June - 2010 issue > Technology
Information Breach the Threat is Internal
By Rajesh Parthasarathy
Tuesday, June 1, 2010
Many define sensitive information as personal or corporate data like social security numbers or credit card numbers or sales figures. But sensitive information is any data asset that you have a fiduciary responsibility to protect, and there is a gamut of them - from personal information, corporate information, customer and vendor information, to intellectual property. All of this is stored in enterprise-wide relational databases and applications.

Applications and databases were architected in a more carefree, less security-conscious era. They simply aren't built to protect data. In fact, they are built to make access to data easier. But the real issue is that it’s extremely difficult to know where all of the sensitive information actually is located within those databases and applications.
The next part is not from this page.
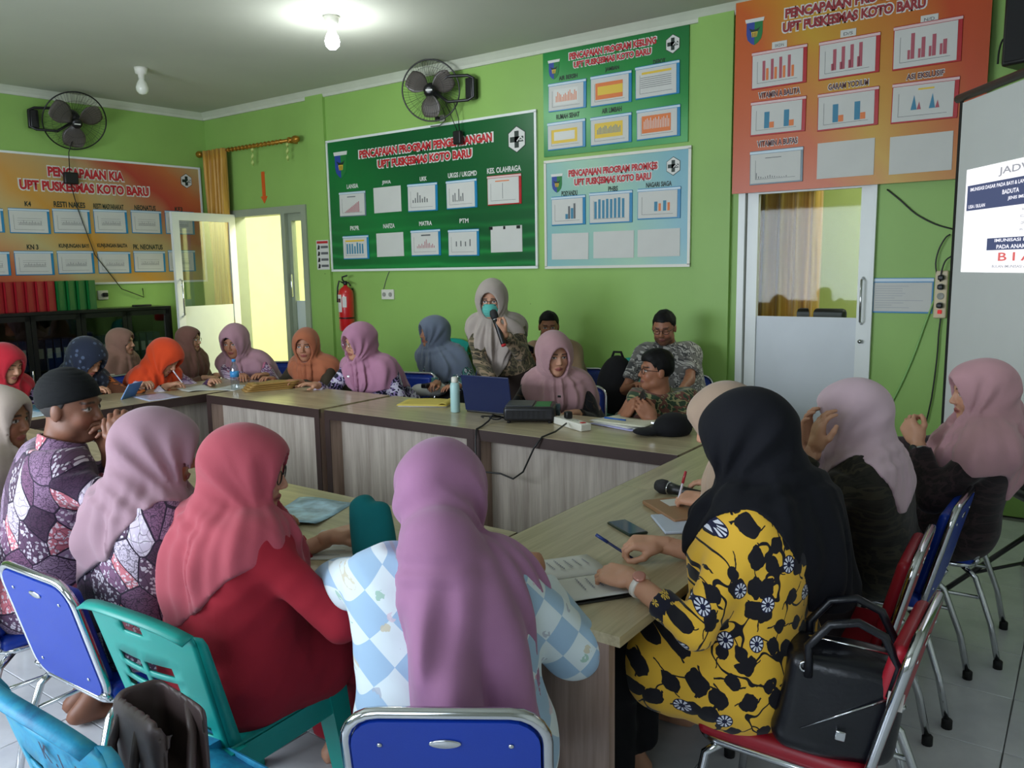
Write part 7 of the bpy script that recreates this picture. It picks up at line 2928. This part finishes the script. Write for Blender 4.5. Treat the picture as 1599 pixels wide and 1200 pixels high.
MB().tube([(.06, .05, .28), (.12, .03, .24), (.15, .0, .12), (.155, -.02, .02)], .010, 7, mtx=RtM).build('strap', TLE, tb)
# black backpack on the teal chair by the wall
KB = np.array([-2.93, 5.46, .53])
fk = union([ell(KB + [0, 0, .20], (.17, .12, .24)), ell(KB + [.02, -.07, .13], (.13, .08, .13))], .05)
wk = Waves(99, 24, 6)
V, Fq = mesh_sdf(lambda P: np.maximum(fk(P) - .008 * wk(P), KB[2] - P[:, 2]), KB - [.25, .25, .02], KB + [.25, .25, .5], .010)
kb = empty('backpack', tuple(KB), 0, 'black backpack standing on the teal chairs between the seated people', 'backpack')
np_mesh('bag_body', [(V, Fq)], [cloth('backpack_black', (16, 16, 18))], lambda P: P - KB, parent=kb)
MB().tube([(-.05, .0, .42), (-.03, .0, .47), (.03, .0, .47), (.05, .0, .42)], .01, 6).build('handle', BLK, kb)

# ------------------------------------------------------------------ power strip and cables by the screen
x0, z0 = wp(1470, 460)
st = empty('power_strip', (x0, YW, z0), 0, 'cream power strip with plugs hung on the wall beside the screen', 'power strip')
MB().rbox(-.038, .038, -.035, 0, -.155, .155, .008).build('strip_body', plain('cream_plastic', (212, 196, 160), .45), st)
for k in range(4):
    MB().lathe([(.022, 0), (.022, .004), (.016, .001)], 14, mtx=Matrix.Translation((0, -.035, .11 - k * .06)) @ Matrix.Rotation(math.pi / 2, 4, 'X')).build('socket_cup', plain('socket_grey', (150, 150, 140), .5), st)
for k in (0, 1, 3):
    MB().rbox(-.018, .018, -.075, -.035, .11 - k * .06 - .016, .11 - k * .06 + .016, .008).build('plug', M_BLACK, st)
MB().rbox(-.012, .012, -.045, -.035, -.125, -.10, .003, seg=1).build('switch', emit('switch_red', (220, 30, 30), .6), st)


def wall_cable(label, pix, y, r=.005, mat=None):
    b = MB()
    pts = [tuple(at_y(px, py, y)) for px, py in pix]
    sm = []
    for i in range(len(pts) - 1):
        for k in range(4):
            t_ = k / 4
            p0 = Vector(pts[max(i - 1, 0)]); p1 = Vector(pts[i]); p2 = Vector(pts[i + 1]); p3 = Vector(pts[min(i + 2, len(pts) - 1)])
            sm.append(.5 * ((2 * p1) + (p2 - p0) * t_ + (2 * p0 - 5 * p1 + 4 * p2 - p3) * t_ ** 2 + (3 * p1 - p0 - 3 * p2 + p3) * t_ ** 3))
    sm.append(Vector(pts[-1]))
    o = b.tube(sm, r, 5).build('wall_cable', mat or M_BLACK)
    tag(o, label, 'cable')


wall_cable('black cable looping up from the power strip to the screen edge', [(1464, 436), (1461, 412), (1466, 390), (1476, 372), (1484, 366)], YW - .03)
wall_cable('black cable crossing from the power strip up to the screen', [(1468, 440), (1470, 425), (1476, 408), (1486, 400)], YW - .045)
wall_cable('black cable hanging straight down from the power strip', [(1469, 475), (1469, 495), (1466, 520), (1463, 560), (1455, 620), (1446, 660)], YW - .02)
wall_cable('green painted cable running slantwise down the wall', [(1458, 470), (1445, 505), (1425, 560), (1400, 615), (1382, 645)], YW - .012, .006, plain('green_cable', (140, 190, 110), .5))
wall_cable('black cable running along the lower edge of the orange board', [(1385, 296), (1405, 312), (1430, 334), (1460, 350), (1488, 358)], YW - .012, .005)
wall_cable('black cables arching down from the loudspeaker', [(1580, 52), (1566, 62), (1560, 80), (1558, 100)], YW - .04, .006)
wall_cable('thin grey wire rising from the double socket', [(599, 452), (602, 440), (606, 428), (608, 424)], YW - .008, .003, M_PGREY)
When these databases and applications were designed, organizations wanted to share information, both internally and externally. This resulted in deployment of enterprise-wide relational databases with complex data models and architectures. The vendors don’t document the locations of sensitive information – primarily because they don’t know what data is sensitive for a given organization.

Since you cannot secure data if you don’t know where it is, you have to locate all of the places that the database or application has designated for storage and map it to your application security and other access controls. But there’s an Achilles’ heel to this process and this is where the risk of data exposure becomes acute, which is undocumented locations of sensitive information.

For a very long time, information was put into databases and applications without worrying about exposure. For example, at one of our client sites, we found all the employees’ social security numbers in a table where the payroll clerk had copied them in order to simplify the check writing process. This was not just a few numbers; it was thousands of them in an undocumented, unknown, and totally unexpected location. Another example is of a developer creating a payables report that included vendor tax codes and addresses - a breach of several privacy acts.